Scenes as source code:
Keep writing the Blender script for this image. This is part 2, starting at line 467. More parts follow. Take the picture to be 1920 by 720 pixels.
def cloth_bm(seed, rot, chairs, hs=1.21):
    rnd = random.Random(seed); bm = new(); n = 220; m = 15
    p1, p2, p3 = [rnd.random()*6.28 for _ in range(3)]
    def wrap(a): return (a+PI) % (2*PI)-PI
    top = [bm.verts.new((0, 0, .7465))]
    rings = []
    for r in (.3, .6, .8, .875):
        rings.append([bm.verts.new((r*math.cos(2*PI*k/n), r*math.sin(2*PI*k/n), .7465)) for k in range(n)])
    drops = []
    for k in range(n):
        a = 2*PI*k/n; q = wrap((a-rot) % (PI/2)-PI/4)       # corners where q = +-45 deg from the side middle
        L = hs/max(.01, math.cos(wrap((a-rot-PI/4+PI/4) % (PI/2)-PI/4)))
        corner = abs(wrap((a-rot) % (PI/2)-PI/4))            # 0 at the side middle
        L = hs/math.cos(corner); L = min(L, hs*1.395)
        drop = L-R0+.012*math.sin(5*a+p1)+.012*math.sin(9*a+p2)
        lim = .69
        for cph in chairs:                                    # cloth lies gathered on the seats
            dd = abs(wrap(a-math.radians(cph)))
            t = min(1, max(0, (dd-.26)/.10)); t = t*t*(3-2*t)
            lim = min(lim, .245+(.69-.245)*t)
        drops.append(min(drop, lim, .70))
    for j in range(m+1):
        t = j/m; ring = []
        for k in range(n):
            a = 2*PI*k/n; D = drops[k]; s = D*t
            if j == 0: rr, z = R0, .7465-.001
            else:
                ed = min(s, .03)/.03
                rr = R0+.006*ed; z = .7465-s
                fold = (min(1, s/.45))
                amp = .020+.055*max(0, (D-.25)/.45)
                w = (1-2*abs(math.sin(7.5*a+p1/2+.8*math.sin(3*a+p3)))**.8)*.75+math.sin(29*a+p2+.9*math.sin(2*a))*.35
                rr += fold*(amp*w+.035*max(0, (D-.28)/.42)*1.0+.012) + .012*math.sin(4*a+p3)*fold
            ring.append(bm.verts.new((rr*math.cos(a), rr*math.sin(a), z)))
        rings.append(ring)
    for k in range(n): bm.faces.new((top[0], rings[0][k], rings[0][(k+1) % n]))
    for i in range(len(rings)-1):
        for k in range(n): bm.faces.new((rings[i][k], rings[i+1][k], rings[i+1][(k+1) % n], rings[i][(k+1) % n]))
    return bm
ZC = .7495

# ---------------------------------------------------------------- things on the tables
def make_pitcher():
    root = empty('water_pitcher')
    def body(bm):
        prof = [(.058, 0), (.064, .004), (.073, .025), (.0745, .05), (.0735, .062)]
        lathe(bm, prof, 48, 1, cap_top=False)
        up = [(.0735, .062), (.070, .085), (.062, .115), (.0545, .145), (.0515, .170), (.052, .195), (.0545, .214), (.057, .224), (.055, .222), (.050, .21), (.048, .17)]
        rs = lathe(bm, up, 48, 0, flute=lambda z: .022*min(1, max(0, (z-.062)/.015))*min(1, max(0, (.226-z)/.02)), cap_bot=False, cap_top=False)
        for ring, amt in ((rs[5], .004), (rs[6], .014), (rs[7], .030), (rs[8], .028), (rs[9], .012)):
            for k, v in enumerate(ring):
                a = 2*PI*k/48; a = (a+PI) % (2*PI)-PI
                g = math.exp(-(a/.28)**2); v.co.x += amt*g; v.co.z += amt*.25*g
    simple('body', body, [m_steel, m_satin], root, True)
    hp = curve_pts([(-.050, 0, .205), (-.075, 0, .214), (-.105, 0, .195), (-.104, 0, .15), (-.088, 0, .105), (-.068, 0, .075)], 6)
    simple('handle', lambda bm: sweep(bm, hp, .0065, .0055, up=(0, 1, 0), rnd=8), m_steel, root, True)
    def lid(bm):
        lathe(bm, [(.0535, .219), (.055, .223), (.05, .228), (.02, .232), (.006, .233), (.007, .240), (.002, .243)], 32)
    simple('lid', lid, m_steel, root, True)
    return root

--

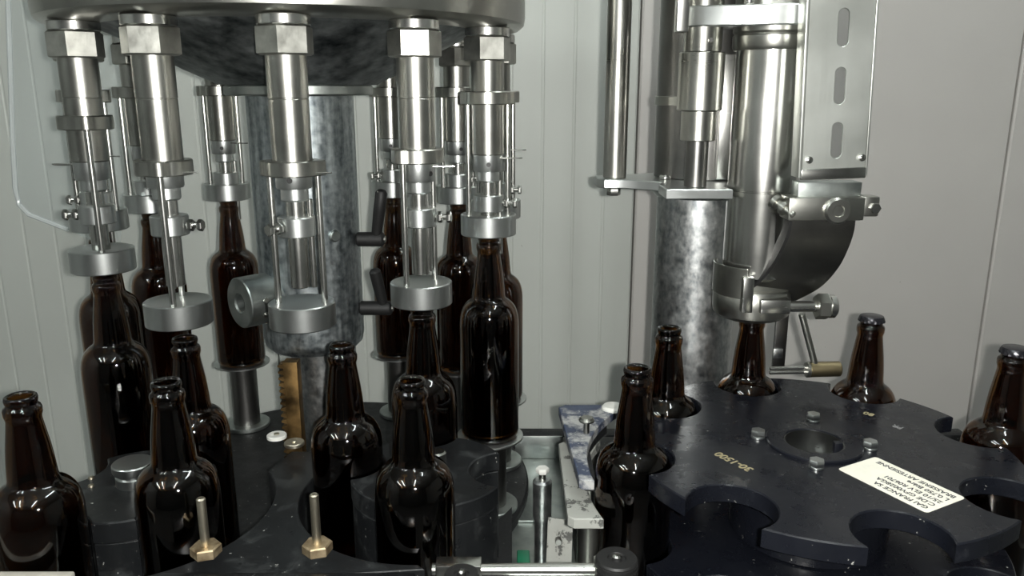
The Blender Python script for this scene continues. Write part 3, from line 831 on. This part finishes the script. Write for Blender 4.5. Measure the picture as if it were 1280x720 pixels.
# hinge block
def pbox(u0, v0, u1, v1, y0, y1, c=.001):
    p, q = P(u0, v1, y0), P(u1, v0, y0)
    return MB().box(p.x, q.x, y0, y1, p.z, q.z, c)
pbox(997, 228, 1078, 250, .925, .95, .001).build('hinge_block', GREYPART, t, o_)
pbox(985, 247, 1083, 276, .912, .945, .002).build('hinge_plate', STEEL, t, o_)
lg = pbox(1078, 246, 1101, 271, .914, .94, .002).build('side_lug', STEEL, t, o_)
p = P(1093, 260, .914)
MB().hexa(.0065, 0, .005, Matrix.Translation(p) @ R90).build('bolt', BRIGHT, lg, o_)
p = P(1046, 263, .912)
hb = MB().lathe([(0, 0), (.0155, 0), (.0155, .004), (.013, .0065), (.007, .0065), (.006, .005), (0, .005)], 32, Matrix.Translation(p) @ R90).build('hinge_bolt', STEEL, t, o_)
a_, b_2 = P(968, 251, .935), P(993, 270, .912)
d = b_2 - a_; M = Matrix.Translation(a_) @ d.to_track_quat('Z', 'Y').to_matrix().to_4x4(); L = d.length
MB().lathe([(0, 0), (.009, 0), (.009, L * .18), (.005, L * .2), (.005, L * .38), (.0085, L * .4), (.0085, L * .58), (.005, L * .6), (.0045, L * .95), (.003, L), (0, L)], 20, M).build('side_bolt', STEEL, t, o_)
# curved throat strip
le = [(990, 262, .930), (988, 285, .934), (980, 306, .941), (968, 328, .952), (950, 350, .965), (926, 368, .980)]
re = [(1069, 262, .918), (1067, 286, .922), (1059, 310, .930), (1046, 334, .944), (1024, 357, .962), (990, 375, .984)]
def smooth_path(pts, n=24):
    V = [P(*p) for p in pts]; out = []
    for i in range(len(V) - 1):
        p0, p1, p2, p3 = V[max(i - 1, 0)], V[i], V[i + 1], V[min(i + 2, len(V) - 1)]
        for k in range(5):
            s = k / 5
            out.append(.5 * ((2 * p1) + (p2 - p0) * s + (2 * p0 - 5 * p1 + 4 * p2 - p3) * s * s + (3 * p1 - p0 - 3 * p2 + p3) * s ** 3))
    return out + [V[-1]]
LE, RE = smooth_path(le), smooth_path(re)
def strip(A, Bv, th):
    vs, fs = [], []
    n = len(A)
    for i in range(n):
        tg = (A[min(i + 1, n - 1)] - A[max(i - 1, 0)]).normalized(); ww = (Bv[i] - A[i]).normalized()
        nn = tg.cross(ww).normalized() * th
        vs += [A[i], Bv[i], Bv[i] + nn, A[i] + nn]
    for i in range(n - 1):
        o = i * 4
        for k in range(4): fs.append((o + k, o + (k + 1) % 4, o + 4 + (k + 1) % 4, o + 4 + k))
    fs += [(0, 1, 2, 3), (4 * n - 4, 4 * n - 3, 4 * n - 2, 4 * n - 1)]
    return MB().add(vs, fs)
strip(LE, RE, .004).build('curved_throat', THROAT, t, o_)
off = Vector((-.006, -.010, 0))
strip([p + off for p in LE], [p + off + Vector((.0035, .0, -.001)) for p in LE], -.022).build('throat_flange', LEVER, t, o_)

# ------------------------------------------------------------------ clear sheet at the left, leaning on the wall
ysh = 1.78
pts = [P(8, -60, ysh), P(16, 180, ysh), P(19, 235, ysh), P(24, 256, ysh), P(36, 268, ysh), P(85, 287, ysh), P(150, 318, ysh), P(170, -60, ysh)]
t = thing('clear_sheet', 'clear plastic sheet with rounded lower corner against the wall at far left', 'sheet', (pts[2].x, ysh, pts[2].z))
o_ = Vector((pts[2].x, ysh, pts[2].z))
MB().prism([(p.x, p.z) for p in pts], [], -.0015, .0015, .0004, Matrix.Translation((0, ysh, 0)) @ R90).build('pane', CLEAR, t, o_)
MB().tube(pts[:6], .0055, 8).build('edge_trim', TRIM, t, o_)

→ **Task goal**
Every line that holds the word "from" should be extracted.

→ **Written solution**
        a = 2*PI*k/n; q = wrap((a-rot) % (PI/2)-PI/4)       # corners where q = +-45 deg from the side middle
The Blender Python script for this scene continues. Write part 3, from line 831 on. This part finishes the script. Write for Blender 4.5. Measure the picture as if it were 1280x720 pixels.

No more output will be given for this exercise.